暮れの郷愁

昔々、と言っても平成3年ぐらいのことだったでしょうか。
暮れの大掃除の時に、懐かしいおもちゃに出会って、片付けの手が完全に止まってしまったことがありました。

押入れの片づけをしていていた時のこと、
自分が子どもの時に使っていた積み木を発見してしまったのです。
真四角の積み木のおもてに絵が描かれ、裏にはひらがな一文字が書かれた「文字積み木」です。

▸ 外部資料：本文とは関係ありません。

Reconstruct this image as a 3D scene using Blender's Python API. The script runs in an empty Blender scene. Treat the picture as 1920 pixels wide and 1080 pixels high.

娘や息子に贈られたミッフィーちゃんの文字積み木に比べたら、
メルヘンチックでも何でもない、いささか時代遅れの絵や字体でした。
いかにも「昭和」の絵と字です。
このひらがなはどんな絵だったっけ?と、次々に字と絵を確認していくと、
「と」の字の積み木に出会いました。
ひっくり返すと、そこには「トンボ」の絵が描かれていました。
かなり写実的なトンボの絵。
今の子が見たら、「虫、キライ!」と言って放り出されそうな絵です。
しかし、私には、とてつもなく懐かしい絵でした。
「ともよのとの字は、とんぼのとの字」
…ああ、そうだった、そう覚えたんだった。
私はトンボをまるで自分の分身みたいに感じて、親近感を持ってトンボを見ていました。
その原点が多分この文字積み木だったのです。
暮れの押し入れの前で、しばし郷愁に浸った私でした。
昔の自分に出会えたような、懐かしい思いに包まれて、積み木はもちろん捨てずに終わりました。
子育てに大わらわの頃の懐かしき思い出です。
みなさんには、懐かしいおもちゃはありますか?
お子さんが小さい頃のもの、ご自身の懐かしいもの、エピソードの詰まった記念のもの…大掃除の最中、ふと手を止めてしまう、そんな「何か」に出会うかもしれませんね。